August 19, 2005 - 4:19 p.m.

I am presently experiencing an overwhelming desire for... pizza.

Not even a particular kind, like Pontillo's in New York. Just some stuff to stick in my face. Hmmmm... this is what "not having lunch" does to you... you lose all sense of food discrimination and will eat pretty damn near anything.

Looks like a trip over to Sorrento's or something. Good things to stuff in your face.

I ought to explain that last line: "good things to stuff in your face." The original slogan was, "Bill Knapp's -- Good Things To EAT!" and it belonged to Bill Knapp's, a chain of restaurants in Michigan and Ohio that went out of business in 2002 after about fifty years of operation.

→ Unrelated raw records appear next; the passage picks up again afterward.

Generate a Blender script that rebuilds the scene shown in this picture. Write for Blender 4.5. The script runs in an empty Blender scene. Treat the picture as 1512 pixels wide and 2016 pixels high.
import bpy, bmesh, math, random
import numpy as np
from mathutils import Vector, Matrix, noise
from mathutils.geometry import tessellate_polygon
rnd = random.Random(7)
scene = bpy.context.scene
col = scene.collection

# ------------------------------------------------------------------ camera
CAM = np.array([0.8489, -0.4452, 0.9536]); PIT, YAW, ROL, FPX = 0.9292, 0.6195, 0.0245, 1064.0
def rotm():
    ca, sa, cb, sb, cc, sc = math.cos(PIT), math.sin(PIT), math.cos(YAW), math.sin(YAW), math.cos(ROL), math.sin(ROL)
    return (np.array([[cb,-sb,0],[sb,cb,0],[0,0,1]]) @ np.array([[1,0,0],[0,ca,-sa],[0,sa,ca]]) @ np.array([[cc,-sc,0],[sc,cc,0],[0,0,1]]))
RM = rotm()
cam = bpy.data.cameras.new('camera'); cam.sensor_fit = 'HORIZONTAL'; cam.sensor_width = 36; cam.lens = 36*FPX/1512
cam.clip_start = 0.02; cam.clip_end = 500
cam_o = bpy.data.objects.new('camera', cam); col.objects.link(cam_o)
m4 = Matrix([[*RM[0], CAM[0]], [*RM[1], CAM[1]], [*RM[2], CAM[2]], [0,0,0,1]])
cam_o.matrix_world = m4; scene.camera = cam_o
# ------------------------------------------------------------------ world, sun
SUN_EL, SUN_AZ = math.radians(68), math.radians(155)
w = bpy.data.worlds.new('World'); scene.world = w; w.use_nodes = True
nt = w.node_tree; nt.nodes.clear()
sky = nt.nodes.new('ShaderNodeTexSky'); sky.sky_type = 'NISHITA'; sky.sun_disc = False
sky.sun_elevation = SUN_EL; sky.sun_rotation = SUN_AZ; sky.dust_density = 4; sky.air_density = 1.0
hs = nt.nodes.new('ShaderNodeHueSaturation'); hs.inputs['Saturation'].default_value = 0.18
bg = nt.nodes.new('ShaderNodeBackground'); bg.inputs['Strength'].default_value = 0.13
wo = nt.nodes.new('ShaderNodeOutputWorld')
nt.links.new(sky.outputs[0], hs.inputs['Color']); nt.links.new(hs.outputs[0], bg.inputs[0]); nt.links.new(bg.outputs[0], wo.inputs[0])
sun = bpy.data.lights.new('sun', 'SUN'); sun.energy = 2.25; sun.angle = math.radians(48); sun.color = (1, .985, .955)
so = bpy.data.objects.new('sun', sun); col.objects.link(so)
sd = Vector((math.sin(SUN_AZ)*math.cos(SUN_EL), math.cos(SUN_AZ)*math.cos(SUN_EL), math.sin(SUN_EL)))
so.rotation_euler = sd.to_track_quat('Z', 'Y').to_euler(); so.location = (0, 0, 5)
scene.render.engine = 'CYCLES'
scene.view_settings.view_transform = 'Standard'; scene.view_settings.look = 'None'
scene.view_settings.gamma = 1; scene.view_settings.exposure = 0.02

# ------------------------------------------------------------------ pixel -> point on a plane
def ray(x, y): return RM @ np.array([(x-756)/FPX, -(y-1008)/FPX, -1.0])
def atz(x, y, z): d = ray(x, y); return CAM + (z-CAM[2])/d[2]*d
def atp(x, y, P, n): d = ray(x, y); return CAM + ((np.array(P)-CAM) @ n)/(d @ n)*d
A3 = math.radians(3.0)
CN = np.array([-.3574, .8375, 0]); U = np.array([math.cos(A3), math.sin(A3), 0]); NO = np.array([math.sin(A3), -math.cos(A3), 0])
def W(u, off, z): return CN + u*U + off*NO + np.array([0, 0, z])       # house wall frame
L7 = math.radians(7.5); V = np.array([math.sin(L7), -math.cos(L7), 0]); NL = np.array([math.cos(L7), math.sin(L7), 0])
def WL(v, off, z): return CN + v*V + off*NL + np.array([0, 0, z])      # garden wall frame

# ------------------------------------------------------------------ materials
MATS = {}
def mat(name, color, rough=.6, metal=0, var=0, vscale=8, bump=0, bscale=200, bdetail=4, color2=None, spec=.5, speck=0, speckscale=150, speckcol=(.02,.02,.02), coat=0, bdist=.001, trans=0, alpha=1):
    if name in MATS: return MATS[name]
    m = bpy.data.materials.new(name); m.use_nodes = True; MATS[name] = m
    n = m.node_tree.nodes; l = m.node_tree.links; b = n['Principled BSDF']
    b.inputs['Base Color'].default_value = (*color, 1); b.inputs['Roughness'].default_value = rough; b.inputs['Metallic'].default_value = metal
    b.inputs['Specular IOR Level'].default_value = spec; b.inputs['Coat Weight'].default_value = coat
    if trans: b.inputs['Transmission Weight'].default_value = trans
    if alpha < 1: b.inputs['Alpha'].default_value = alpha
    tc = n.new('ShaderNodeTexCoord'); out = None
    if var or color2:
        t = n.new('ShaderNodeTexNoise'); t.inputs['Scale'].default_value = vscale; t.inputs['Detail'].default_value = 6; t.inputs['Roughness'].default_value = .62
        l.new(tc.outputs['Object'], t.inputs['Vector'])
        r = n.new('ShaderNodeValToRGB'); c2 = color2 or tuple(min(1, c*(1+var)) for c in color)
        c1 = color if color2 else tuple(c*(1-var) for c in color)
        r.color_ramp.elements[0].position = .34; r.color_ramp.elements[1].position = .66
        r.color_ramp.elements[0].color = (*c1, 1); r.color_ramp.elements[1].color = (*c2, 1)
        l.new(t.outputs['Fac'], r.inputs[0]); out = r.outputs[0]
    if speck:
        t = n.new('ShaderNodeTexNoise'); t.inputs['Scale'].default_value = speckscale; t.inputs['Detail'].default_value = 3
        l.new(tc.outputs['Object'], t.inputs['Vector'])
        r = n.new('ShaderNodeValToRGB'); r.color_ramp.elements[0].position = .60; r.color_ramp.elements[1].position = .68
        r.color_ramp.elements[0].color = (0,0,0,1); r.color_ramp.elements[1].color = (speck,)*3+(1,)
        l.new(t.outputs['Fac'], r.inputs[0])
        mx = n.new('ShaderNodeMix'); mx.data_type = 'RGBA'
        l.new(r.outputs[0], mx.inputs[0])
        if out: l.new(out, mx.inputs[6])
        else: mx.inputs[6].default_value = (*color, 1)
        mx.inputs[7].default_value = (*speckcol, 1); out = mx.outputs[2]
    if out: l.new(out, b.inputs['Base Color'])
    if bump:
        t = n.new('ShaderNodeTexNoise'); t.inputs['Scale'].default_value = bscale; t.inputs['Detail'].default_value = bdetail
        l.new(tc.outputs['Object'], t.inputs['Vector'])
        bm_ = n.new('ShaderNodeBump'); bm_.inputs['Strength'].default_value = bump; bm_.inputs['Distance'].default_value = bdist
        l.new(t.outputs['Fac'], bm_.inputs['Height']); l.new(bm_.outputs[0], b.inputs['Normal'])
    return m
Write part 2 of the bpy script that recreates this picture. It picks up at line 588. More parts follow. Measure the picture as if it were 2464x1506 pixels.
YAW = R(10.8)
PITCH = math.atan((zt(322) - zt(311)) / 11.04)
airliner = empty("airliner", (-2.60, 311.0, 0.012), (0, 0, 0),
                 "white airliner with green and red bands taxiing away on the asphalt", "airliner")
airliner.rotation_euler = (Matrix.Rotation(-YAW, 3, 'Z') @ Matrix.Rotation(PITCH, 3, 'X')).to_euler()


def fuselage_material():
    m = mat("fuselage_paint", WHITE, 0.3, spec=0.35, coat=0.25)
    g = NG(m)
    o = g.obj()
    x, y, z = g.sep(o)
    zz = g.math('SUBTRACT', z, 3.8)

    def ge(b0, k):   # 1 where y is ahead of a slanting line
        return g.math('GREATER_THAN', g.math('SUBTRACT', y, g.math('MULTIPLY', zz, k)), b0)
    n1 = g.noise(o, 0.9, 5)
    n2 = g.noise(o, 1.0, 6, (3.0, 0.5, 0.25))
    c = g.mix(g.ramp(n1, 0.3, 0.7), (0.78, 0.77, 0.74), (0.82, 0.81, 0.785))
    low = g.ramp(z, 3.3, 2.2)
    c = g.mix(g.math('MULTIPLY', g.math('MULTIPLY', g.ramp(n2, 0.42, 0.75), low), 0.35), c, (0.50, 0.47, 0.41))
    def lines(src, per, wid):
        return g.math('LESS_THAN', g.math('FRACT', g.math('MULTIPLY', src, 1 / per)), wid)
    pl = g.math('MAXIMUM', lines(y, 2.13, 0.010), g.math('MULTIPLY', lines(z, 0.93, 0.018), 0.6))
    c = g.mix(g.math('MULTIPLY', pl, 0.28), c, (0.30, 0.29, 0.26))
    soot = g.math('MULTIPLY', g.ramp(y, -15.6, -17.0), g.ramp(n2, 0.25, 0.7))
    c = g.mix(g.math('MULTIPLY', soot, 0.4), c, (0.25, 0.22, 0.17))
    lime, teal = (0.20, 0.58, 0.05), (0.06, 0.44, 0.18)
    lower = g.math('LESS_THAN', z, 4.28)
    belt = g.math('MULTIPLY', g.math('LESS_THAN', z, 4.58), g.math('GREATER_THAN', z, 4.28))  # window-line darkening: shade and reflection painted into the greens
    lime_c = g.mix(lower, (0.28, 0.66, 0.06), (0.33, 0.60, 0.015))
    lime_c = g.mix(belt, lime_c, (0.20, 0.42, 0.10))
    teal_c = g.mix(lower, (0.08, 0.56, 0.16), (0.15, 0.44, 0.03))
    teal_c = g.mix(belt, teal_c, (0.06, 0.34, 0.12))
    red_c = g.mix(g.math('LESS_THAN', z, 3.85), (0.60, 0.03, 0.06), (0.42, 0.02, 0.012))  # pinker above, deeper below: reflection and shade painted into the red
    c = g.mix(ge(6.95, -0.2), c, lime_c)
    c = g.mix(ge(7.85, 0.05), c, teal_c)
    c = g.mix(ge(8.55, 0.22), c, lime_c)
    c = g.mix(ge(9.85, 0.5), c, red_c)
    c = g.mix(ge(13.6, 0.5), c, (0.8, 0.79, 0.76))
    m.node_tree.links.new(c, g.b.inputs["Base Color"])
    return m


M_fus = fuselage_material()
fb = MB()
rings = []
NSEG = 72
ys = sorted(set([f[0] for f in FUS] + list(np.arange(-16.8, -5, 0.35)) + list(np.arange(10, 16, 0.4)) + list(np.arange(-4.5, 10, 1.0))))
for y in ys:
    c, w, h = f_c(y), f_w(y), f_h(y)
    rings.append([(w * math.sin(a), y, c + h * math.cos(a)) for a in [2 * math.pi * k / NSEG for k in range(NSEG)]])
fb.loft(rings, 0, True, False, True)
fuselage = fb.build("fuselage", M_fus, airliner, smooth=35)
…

When I was at Michigan State, my friend Bill and I had absolutely no money. This was 1980-1982 or so, in the beginning of the Reagan Depression, and really, nobody had any money. Bill and I sometimes did what we called the "Min-A-Mart Dollar Dinner," which involved each of us coughing up a dollar. That would buy us three hot dogs at the convenience store in downtown East Lansing (I'm pretty sure it's gone now, but it used to be near the corner of Ann and M.A.C. Streets), and then we'd go over to Pinball Pete's and get two sodas out of the dispenser for 25 cents each, leaving us fed and with fifty cents left over to shoot pinball.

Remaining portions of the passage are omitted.